The Energy Report: Please Release Me...Oil Reserves, That Is

Published 11/22/2021, 08:46 AM
Updated 07/09/2023, 06:31 AM

Please release me, let it go!

Oil prices are getting more pressure as there is mounting evidence that global governments might exercise a futile effort to try to manipulate global oil markets. Politicians that have helped create inflation pressures with massive money printing along with the ill-planned energy transition, are attempting to put out the oil inflation fires with water that almost all experts will tell you is bound to fail.

Bloomberg News reported that Japan and the U.S. may make a joint announcement on the release of oil reserves as soon as this week in a bid to rein in price increases, according to the Yomiuri newspaper. Prime Minister Fumio Kishida told reporters the previous day that the government was reviewing what steps it could take to tackle the issue in coordination with other countries.

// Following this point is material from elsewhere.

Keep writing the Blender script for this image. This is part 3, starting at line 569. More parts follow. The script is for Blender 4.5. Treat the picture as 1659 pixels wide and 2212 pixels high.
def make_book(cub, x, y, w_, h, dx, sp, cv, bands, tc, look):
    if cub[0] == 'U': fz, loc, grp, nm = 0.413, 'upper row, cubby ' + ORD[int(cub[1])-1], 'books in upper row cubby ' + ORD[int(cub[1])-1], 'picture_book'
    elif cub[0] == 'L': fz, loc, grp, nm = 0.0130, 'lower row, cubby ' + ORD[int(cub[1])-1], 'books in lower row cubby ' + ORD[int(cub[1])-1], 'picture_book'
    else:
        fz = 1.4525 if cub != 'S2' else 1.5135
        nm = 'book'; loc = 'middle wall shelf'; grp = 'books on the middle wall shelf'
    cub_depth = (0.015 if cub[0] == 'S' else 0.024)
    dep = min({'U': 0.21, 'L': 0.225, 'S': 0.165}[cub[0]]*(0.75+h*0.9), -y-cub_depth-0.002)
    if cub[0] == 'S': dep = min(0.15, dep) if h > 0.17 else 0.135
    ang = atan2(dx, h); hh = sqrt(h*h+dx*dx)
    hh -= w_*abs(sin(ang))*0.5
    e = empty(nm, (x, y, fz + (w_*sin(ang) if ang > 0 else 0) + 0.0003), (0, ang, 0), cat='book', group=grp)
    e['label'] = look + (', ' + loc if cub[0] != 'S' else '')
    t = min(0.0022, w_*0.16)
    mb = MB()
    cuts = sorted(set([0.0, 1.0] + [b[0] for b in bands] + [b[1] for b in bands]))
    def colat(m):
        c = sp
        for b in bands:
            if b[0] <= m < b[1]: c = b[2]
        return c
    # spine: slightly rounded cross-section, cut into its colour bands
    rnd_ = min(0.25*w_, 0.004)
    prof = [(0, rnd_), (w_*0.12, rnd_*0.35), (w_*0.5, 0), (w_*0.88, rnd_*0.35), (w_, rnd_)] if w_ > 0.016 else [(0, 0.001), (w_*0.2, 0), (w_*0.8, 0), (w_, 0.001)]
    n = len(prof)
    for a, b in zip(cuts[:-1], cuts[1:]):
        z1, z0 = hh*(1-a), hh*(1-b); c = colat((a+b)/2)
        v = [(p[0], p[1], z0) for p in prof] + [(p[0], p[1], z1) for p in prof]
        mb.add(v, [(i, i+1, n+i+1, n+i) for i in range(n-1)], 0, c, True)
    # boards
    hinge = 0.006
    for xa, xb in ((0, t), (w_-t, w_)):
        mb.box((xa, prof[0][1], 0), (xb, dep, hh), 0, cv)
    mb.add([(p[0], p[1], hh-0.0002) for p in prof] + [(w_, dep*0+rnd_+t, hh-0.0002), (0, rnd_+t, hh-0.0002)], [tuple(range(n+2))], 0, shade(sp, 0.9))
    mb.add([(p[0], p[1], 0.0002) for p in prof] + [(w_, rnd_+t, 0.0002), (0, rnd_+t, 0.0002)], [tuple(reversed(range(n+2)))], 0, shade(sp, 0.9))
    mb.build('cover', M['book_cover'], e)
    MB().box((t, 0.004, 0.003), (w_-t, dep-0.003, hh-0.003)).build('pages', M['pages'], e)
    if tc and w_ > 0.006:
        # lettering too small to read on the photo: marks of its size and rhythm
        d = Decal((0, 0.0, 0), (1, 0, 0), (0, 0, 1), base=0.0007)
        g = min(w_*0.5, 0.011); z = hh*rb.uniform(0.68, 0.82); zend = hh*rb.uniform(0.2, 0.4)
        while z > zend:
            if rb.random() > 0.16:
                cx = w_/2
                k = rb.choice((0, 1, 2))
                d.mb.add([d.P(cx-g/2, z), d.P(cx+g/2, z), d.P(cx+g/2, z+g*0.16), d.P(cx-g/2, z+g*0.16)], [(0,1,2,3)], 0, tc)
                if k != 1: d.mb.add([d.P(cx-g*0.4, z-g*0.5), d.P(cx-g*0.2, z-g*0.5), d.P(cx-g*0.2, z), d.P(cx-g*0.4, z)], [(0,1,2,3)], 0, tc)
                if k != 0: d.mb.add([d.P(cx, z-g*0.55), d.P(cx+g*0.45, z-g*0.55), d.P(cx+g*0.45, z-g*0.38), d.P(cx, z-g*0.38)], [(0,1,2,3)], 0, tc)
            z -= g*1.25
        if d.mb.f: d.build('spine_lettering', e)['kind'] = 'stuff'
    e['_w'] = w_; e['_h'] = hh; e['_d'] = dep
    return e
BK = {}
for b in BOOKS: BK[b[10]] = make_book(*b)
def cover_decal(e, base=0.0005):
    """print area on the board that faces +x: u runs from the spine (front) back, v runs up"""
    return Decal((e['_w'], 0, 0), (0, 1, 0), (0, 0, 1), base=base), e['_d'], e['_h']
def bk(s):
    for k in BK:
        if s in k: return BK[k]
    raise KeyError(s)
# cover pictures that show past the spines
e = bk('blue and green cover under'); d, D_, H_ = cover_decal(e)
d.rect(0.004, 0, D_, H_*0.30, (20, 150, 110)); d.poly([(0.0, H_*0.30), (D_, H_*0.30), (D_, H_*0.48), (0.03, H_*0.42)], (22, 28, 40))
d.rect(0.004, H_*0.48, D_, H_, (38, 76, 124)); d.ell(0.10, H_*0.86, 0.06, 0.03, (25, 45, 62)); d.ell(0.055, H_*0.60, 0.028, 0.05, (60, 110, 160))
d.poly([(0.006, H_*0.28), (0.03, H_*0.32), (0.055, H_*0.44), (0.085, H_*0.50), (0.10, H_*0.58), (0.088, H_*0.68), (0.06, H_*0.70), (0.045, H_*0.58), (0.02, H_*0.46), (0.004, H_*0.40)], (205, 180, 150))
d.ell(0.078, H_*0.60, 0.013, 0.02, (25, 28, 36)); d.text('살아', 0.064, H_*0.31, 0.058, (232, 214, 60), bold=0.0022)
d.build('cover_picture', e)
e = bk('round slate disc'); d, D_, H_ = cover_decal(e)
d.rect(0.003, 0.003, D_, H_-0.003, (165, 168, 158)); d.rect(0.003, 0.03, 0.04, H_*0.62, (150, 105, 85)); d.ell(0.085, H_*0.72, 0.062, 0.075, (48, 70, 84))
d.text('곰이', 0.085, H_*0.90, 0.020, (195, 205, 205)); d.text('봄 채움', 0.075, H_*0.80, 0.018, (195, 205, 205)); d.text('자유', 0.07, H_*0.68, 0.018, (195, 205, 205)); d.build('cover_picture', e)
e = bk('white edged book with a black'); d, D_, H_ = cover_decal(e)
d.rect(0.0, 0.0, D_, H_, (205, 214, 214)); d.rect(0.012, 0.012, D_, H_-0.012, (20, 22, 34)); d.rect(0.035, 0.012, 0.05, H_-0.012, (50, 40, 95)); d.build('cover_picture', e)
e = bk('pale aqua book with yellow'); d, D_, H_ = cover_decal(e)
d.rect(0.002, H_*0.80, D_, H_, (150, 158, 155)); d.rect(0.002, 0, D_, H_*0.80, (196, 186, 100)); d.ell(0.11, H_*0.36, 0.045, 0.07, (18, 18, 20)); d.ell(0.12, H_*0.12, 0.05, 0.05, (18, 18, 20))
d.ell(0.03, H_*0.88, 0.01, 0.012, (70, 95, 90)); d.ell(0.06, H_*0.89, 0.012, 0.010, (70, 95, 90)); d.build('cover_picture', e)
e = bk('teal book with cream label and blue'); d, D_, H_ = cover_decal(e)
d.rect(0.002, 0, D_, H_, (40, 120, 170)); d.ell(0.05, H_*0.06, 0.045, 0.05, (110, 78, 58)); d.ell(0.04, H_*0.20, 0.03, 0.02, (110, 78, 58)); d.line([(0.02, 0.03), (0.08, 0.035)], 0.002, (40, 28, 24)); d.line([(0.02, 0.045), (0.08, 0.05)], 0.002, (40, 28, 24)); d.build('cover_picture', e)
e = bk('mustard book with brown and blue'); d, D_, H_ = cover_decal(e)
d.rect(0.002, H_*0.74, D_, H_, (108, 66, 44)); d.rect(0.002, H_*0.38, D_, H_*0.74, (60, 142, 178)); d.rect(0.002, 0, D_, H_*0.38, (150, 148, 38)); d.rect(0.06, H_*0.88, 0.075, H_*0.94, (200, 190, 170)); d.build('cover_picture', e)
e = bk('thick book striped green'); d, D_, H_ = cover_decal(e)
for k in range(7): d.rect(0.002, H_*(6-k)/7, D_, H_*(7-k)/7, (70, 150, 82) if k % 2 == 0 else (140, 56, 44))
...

After the OPEC+ cartel of oil producers rebuffed calls to produce more oil, Joe Biden has sought to build international support for using the stockpiles of consuming countries to bring down prices that reached a seven-year high of $85 a barrel in late October.

While Japan’s Oil Stockpiling Act does not allow for the sale of reserves due to high prices, both the government and the private sector currently hold more reserves than the minimum required under the law. The government is considering releasing part of these excess reserves, which it believes can be sold without breaching legal restrictions, Yomiuri said Sunday, citing government sources.

There is a reason why Japan’s law does not allow oil released from their reserves for high prices. It is because when you release oil due to high prices it only distorts the market. The best way to bring down high prices is high prices. By allowing more oil to come on the market, it won’t discourage demand, it'll make supplies tighter.

I believe that OPEC may respond to any release from global reserves. OPEC could easily cut back production of their own if oil is released.

Natural gas is in a key area. EBW Analytics says that natural gas survived a critical test of technical support in holding the 100-day moving average on a closing basis throughout last week, triggering Friday’s move higher. Technical may again play a large role this week as the December contract approaches options expiration on Wednesday and final settlement Friday.

In the last three months, the front-month gained an average of 49.2¢ on its final two trading days. A firming spot market may further increase the likelihood of NYMEX natural gas gains as LNG approaches new highs, early November’s natural gas supply increases dwindle, and colder weather lifts space heating demand—tightening physical market supply/demand fundamentals.

Technically, the crude oil market looks like a buy near the overnight lows. Below $75 there should be good support in that area and probably it’s good to start putting on some position trades. Still, we have to be cautious because it is the Thanksgiving holiday where we have seen some notorious moves. It wouldn’t surprise me that if a reserve release is going to happen, politicians may try to exploit the light volume.